The freedom to marry is guaranteed to all Americans under the Constitution. The Supreme Court has said so at least 14 times, most notably in the best-named case ever, Loving v. Virginia, which ended the same-race restriction on who could marry whom, just as today we are working to end the different-sex restriction on loving and committed couples seeking to marry.

But we ended race restrictions on marriage, ultimately, in the Supreme Court, not Congress -- and President Obama is right that the way we will best secure the constitutional guarantee of the freedom to marry is by setting the stage for national resolution in the Court by winning the freedom to marry in enough states (which issue marriage licenses) and winning over more hearts and minds, which creates the public support that emboldens elected officials and even judges to do the right thing. That is the Roadmap to Victory national strategy that Freedom to Marry is leading. It's what has paved the way to the progress we've seen. And it is the way we are going to win marriage nationwide.

The Roadmap to Victory calls for simultaneous work on three tracks: (1) growing the majority for marriage, (2) winning more states, and (3) ending federal discrimination (such as the so-called Defense of Marriage Act (DOMA), which denies federal respect and equal treatment to couples legally married in the states and countries we have won).

President Obama has shown moral leadership in, and thrown the weight of the presidency into, all three of these necessary tracks:

(1) Public Support -- The President has spoken out in support of the freedom to marry with a heartfelt and personal explanation of how he changed his mind - talking about gay people he knows who are doing the work of marriage in their own lives; conversations he and the First Lady have had with Malia and Sasha about the girls' classmates, some of whom are being raised by gay parents; and the importance of being true to the values of fairness and the Golden Rule that he and Michelle -- as parents, as people of faith -- want to teach their daughters.

(2) States - In Freedom to Marry's top-priority push to win one or more of the marriage-related ballot-measures this November, the President just this past week -- in the midst of his own campaign -- again reiterated his call on voters to vote for the freedom to marry in Maine, Maryland, and Washington, and to defeat the anti-gay attack measure on the ballot in Minnesota.

(3) Federal -- Upon determining that the so-called Defense of Marriage Act is indefensible under the Constitution, the President and his Administration opposed it in court, and are at this very moment strongly advocating that DOMA be struck down in cases that may be taken up the Supreme Court in the coming year. President Obama's opposition to DOMA is nothing new; he was on the record as favoring its repeal as a candidate last time, and has steadily called for its overturning ever since. At Freedom to Marry's request, the President endorsed the Respect for Marriage Act, the bill that would repeal DOMA, and we fully expect that his Administration will work with Freedom to Marry in a second term to continue growing support for congressional repeal, even as the Administration joins our calls for the Supreme Court to follow the 10 federal rulings that have also concluded DOMA is unconstitutional.

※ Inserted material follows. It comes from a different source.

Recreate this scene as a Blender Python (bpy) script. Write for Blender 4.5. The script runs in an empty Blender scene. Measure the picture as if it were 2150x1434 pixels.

Presidents can't wave a magic wand, but I am confident that the President will hear from Freedom to Marry if his Administration does not continue doing everything it can to advance us down the road to victory, and equally confident that President Obama will indeed do everything he can. As the president again repeated in the MTV interview: "I've been very clear about my belief that same-sex couples have to be treated before the eyes of the law the same way as heterosexual couples." Same means same, and that includes the freedom to marry nationwide and full respect under the law for the marriages of committed couples, gay or non-gay alike. Nothing the president said in the interview is inconsistent with that commitment -- a commitment this president has honored in his first term, a commitment I am confident he will work with Freedom to Marry to fulfill and strategically pursue to victory if reelected.